Not that men always did the overshadowing. Anne Brontë might be celebrated as one of the most important literary figures of the 19th century—if not for her more famous sisters.
“In any other family, she’d be a genius,” says Samantha Ellis, a British author whose recent biography Take Courage: Anne Brontë and the Art of Life is an attempt to give the other Brontë sister her due. Big sister Charlotte downplayed Anne’s legacy, says Ellis—and because the author of Jane Eyre outlived Anne, she may have ruined her sister’s chance at fame.
The Tenant of Wildfell Hall, Anne’s feminist novel about the ramifications of an alcoholic, abusive relationship, was a bestseller at the time of her death at age 29. But Charlotte wouldn’t approve its republication—perhaps because Anne’s book bore similarities to the real life story of the Brontës’ alcoholic brother. If not for her more famous siblings, Anne’s daring prose might have more 21st-century fans.
When a genius fades from memory, it’s more than a historical oversight—it’s a lost opportunity to honor someone who could keep changing the world by influencing future generations, says Amir-Am.
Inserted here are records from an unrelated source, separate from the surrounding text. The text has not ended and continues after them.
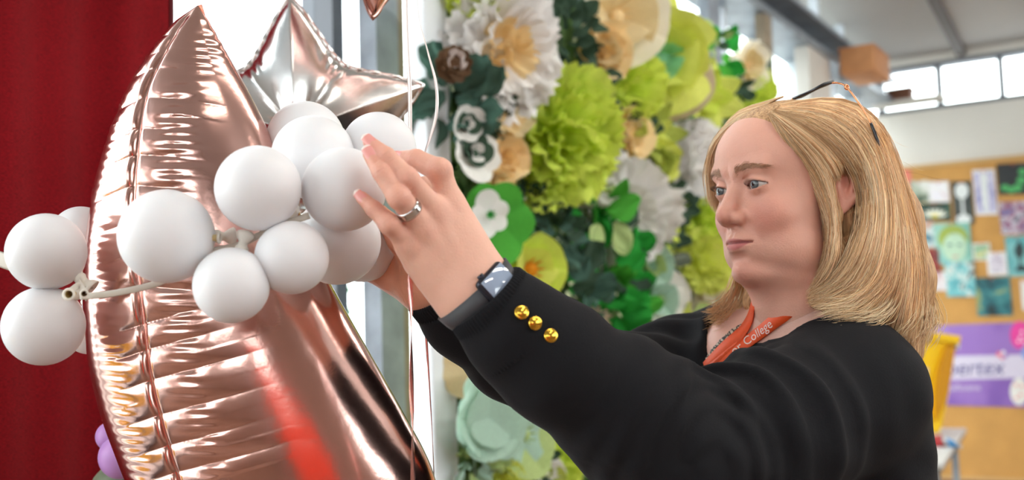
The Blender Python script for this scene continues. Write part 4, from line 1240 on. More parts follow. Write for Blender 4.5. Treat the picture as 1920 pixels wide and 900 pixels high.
for k, (x, y, hx, hy, hz, lab) in enumerate([(-1.95, .85, .16, .22, .15, 'yellow crate mirrored low in the foil creases, nearer the curtain'), (-2.05, .25, .15, .20, .19, 'taller yellow crate mirrored low in the foil creases')]):
    e = empty('yellow_crate', Vector((x, y, .754)))
    for nm, c_, h_ in (('base', (0, 0, .006), (hx, hy, .006)), ('side_panel', (0, hy, hz), (hx, .006, hz)), ('side_panel', (0, -hy, hz), (hx, .006, hz)), ('end_panel', (hx, 0, hz), (.006, hy, hz)), ('end_panel', (-hx, 0, hz), (.006, hy, hz)), ('rim', (0, hy, 2 * hz), (hx + .012, .014, .008)), ('rim', (0, -hy, 2 * hz), (hx + .012, .014, .008))):
        obox(nm, Vector((x + c_[0], y + c_[1], .754 + c_[2])), X_, Y_, Z, h_[0], h_[1], h_[2], M_YEL, e)
    tag(e, lab, 'crate')
# ------------------------------------------------------------------ the person
npv = lambda v: np.array((v[0], v[1], v[2]), float)
HO = npv(P(1393, 352, 1.26))
_vr = Vector((HO[0], HO[1], 0)).normalized()
_left = Vector((-_vr.y, _vr.x, 0))
_yaw = math.radians(50)
HY = npv((-_vr) * math.cos(_yaw) + _left * math.sin(_yaw)); HZ = np.array((0, 0, 1.0))
_nod = math.radians(-2.0)
HX = np.cross(HY, HZ)
HY, HZ = HY * math.cos(_nod) + HZ * math.sin(_nod), HZ * math.cos(_nod) - HY * math.sin(_nod)
def to_head(p):
    q = p - HO
    return np.stack([q @ HX, q @ HY, q @ HZ], -1)
def from_head(q):
    q = np.asarray(q, float)
    return HO + q[..., 0:1] * HX + q[..., 1:2] * HY + q[..., 2:3] * HZ
EYE = np.array([.031, .0, .0]); ER = .0122

def s_almond(u, v, w, h1, h2):
    R1 = (w * w + h1 * h1) / (2 * h1); R2 = (w * w + h2 * h2) / (2 * h2)
    return np.maximum(np.hypot(u, v - (h1 - R1)) - R1, np.hypot(u, v - (R2 - h2)) - R2)

def f_head(q):
    shp = q.shape[:-1]; q = q.reshape(-1, 3)
    m = np.stack([np.abs(q[:, 0]), q[:, 1], q[:, 2]], -1)           # mirrored half
    d = s_ell(q, (0, -.075, .025), (.071, .090, .078))
    d = smin(d, s_ell(q, (0, -.034, .036), (.060, .050, .048)), .02)
    d = smin(d, s_ell(q, (0, -.042, -.038), (.061, .056, .066)), .02)
    d = smin(d, s_ell(q, (0, -.034, -.074), (.053, .046, .034)), .018)
    d = smin(d, s_ell(m, (.036, -.014, -.034), (.024, .022, .024)), .016)      # cheeks
    d = smin(d, s_ell(m, (.040, -.036, -.076), (.022, .030, .026)), .016)      # jowls
    d = smin(d, s_ell(q, (0, .003, -.0990), (.0200, .0165, .0145)), .009)         # chin
    d = smin(d, s_ell(q, (0, -.036, -.103), (.042, .044, .017)), .012)         # fullness under the chin
    # neck, continuing into the chest
    d = smin(d, s_cone(q, (0, -.060, -.080), (0, -.085, -.235), .050, .058), .022)
    i = (q[:, 1] > -.045) & (q[:, 2] > -.125) & (q[:, 2] < .05)
    if i.any(): d[i] = face_detail(q[i], m[i], d[i])
    i = (m[:, 1] < -.045) & (m[:, 1] > -.14) & (np.abs(m[:, 2] + .006) < .055) & (m[:, 0] > .04)
    if i.any(): d[i] = ear_detail(m[i], d[i])
    return d.reshape(shp)
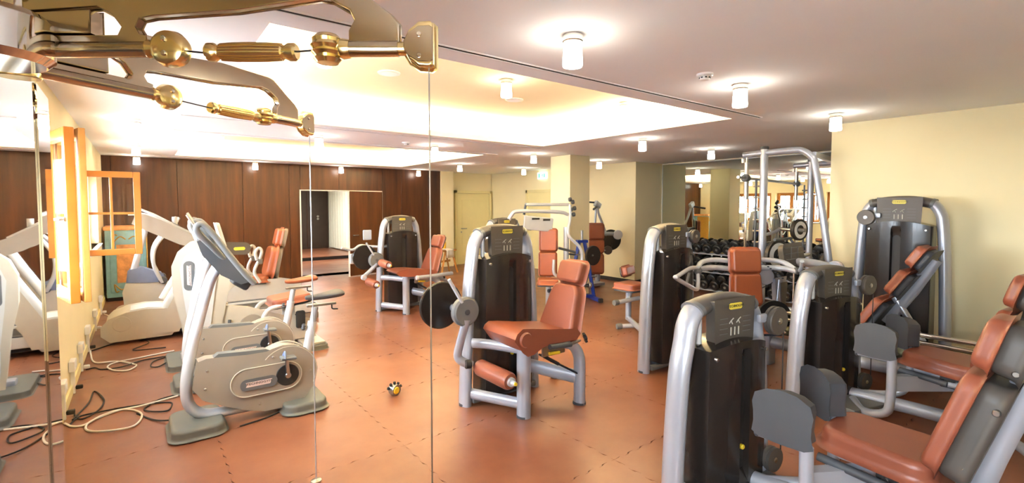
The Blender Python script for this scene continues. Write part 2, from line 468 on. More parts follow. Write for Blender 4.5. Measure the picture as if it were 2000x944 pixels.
# timber wall: each veneer panel a piece
wb = struct(boxes_obj('wall_back', [(XL - .3, 2.85, YB + .025, YB + .2, 0, H), (2.85, 4.73, YB + .025, YB + .2, 1.985, H), (4.73, 6.36, YB + .025, YB + .2, 0, H)], 'slot'), 'dark walnut panelled back wall', 'wall')
def panel(x0, x1, z0, z1):
    MB().box(((x0 + x1) / 2, YB + .0125, (z0 + z1) / 2), (x1 - x0 - .005, .025, z1 - z0 - .004), bev=.002, seg=1).obj('panel', 'timber', wb, smooth=False)
for (x0, x1) in ((XL, -0.39), (-0.39, 0.6), (0.6, 1.72), (1.72, 2.62), (2.62, 2.85), (4.75, 5.25), (5.25, 6.0), (6.0, 6.36)): panel(x0, x1, 0.0, H)
panel(2.85, 3.7, 1.99, H); panel(3.7, 4.75, 1.99, H)
struct(boxes_obj('trim_6', [(2.83, 2.86, YB - .01, YB + .19, 0, 1.99), (4.72, 4.75, YB - .01, YB + .19, 0, 1.99), (2.83, 4.75, YB - .01, YB + .19, 1.975, 1.995)], 'white', bev=.002), 'thin white frame around the timber doorway', 'door frame')
dr = struct(MB().box((0, 0, 0), (.01, .01, .01)).obj('door_1', 'timber'), 'dark walnut door leaf standing ajar in the back wall', 'door')
dr.data = MB().box((-.5, 0, .985), (1.0, .045, 1.95), bev=.003).mesh('door_1', 'timber', smooth=False)
dr.location = (4.72, YB - .03, 0.01); dr.rotation_euler = (0, 0, R(21))
MB().box((-1.004, 0, .985), (.012, .05, 1.955), bev=.002).obj('edge_strip', 'white', dr)
MB().box((-.5, 0, 1.966), (1.0, .05, .012), bev=.002).obj('edge_strip', 'white', dr)
h = MB().tube([(-.9, -.02, .95), (-.9, -.07, .95), (-.78, -.07, .95)], .01, sm=4).obj('handle', 'steel', dr)
# corridor
struct(boxes_obj('wall_corridor', [(2.15, 2.3, YB + .2, 18.3, 0, 2.5), (5.55, 5.7, YB + .2, 18.3, 0, 2.5), (2.3, 5.55, 18.2, 18.3, 0, 2.5), (2.15, 5.7, YB + .2, 18.3, 2.5, 2.55)], 'whitewall'), 'pale corridor walls behind the timber doorway', 'wall')
d2 = struct(boxes_obj('door_2', [(4.3, 5.45, 18.12, 18.19, .1, 2.4)], 'dark_timber_far', bev=.004), 'dark door at the end of the corridor', 'door')
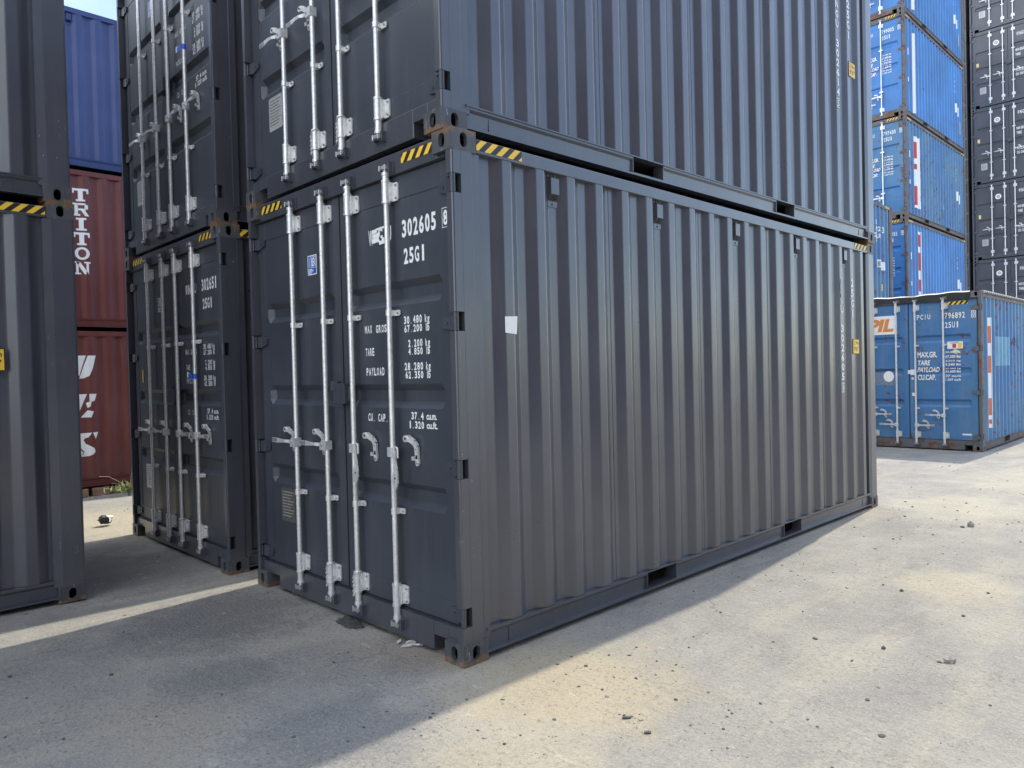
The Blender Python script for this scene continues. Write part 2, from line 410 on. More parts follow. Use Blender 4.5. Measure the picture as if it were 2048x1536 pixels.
def roof_mesh(H, mat):
    mb = MB(); y = .12; i = 0; pts = []
    while y < LEN-.12:
        pts += [(y, 0), (y+.06, 0), (y+.08, -.018), (y+.14, -.018)]; y += .16
    pts.append((LEN-.1, 0))
    for yy, d in pts: mb.v += [(.06, yy, H-.03+d), (W-.06, yy, H-.03+d)]
    for k in range(len(pts)-1): mb.f.append((2*k, 2*k+1, 2*k+3, 2*k+2)); mb.m.append(0); mb.sm.append(False)
    return mb.mesh('roof', [mat])
def floor_mesh():
    mb = MB(); mb.box(.09, W-.09, .09, LEN-.07, .170, .190)
    y = .4
    while y < LEN-.3:
        if not (1.66 < y < 2.1 or 3.76 < y < 4.19): mb.box(.09, W-.09, y, y+.04, .040, .1695)
        y += .3
    return mb.mesh('floor', [FLOORM])

# ------------------------------------------------------------------ doors
BARX = (.650, 1.065, 1.395, 1.815)
YD = .058                                  # door face
GRO = (2.065, 1.455, .868)
def door_mesh(x0, x1, H, mat, dz):
    mb = MB(); z0, z1 = .196, H-.142
    so, si = (.085, .075)
    lo, hi = (so, si) if x0 < 1 else (si, so)
    mb.box(x0, x0+lo, YD, YD+.045, z0, z1); mb.box(x1-hi, x1, YD, YD+.045, z0, z1)
    mb.box(x0+lo, x1-hi, YD+.0015, YD+.045, z0, z0+.125); mb.box(x0+lo, x1-hi, YD+.0015, YD+.045, z1-.135, z1)
    a, b, c, d = x0+lo, x1-hi, z0+.125, z1-.135
    yp = YD+.0055
    xs = [a, a+.012, a+.045, b-.045, b-.012, b]; zs = [c]
    for g in sorted(GRO):
        g -= dz*(g/2.9)
        zs += [g-.072, g-.030, g+.034, g+.072]
    zs.append(d)
    base = len(mb.v)
    for j, z in enumerate(zs):
        for i, x in enumerate(xs):
            rec = (1 <= j <= len(zs)-2) and ((j-1) % 4 in (1, 2)) and i in (2, 3)
            mb.v.append((x, yp + (.036 if rec else 0), z))
    for j in range(len(zs)-1):
        for i in range(5):
            k = base + j*6 + i
            mb.f.append((k, k+1, k+7, k+6)); mb.m.append(0); mb.sm.append(False)
    return mb.mesh('door', [mat])
def gasket_mesh(x0, x1, H):
    mb = MB(); z0, z1 = .196, H-.142
    mb.box(x0-.012, x1+.012, YD-.012, YD+.02, z0-.011, z0-.001); mb.box(x0-.012, x1+.012, YD-.010, YD+.03, z1+.001, z1+.008)
    mb.box(x0-.018, x0-.001, YD+.012, YD+.03, z0, z1); mb.box(x1+.001, x1+.018, YD+.012, YD+.03, z0, z1)
    mb.box(x0-.012, x1+.012, YD+.0, YD+.016, z0-.0105, z0-.010)
    return mb.mesh('gasket', [RUBBER])
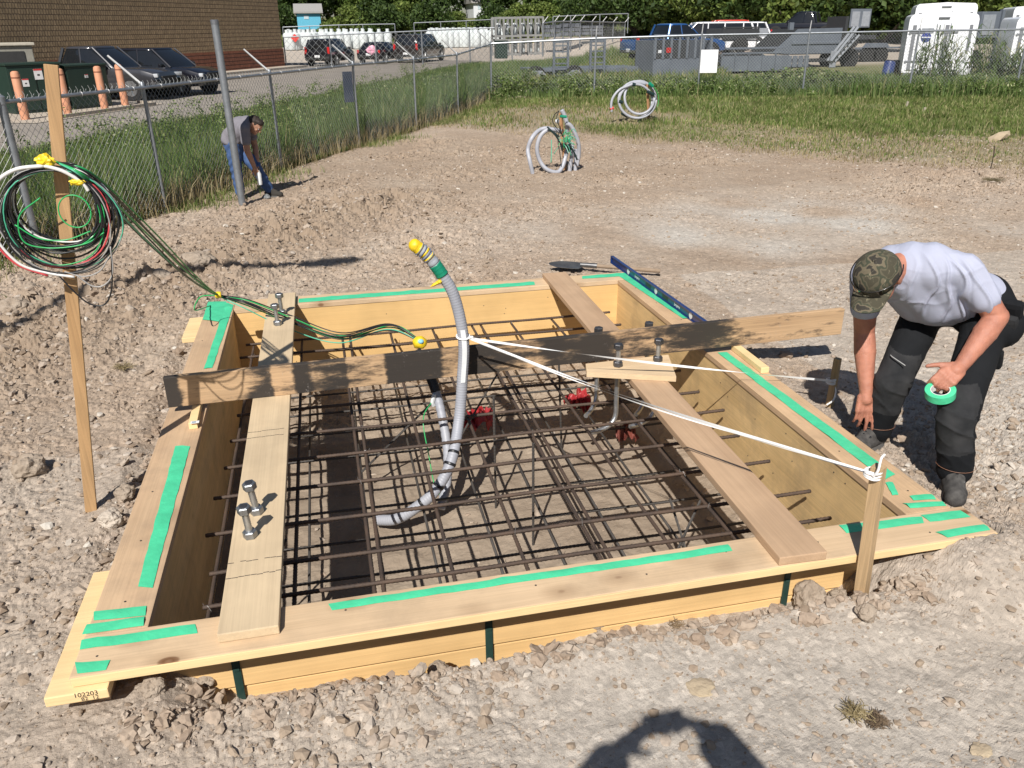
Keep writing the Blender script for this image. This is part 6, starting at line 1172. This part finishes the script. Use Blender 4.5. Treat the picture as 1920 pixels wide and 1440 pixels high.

“We lose all those who remain uninspired and make decisions in their own lives,” she says. “It’s not a service to society—to women or to men.”
Perhaps the saddest stories of all are those of the geniuses we don’t even know we’ve lost. The burden of memory lies with us—and if we commit to recovering and celebrating their stories, we might find that history contains even more great figures than we ever imagined.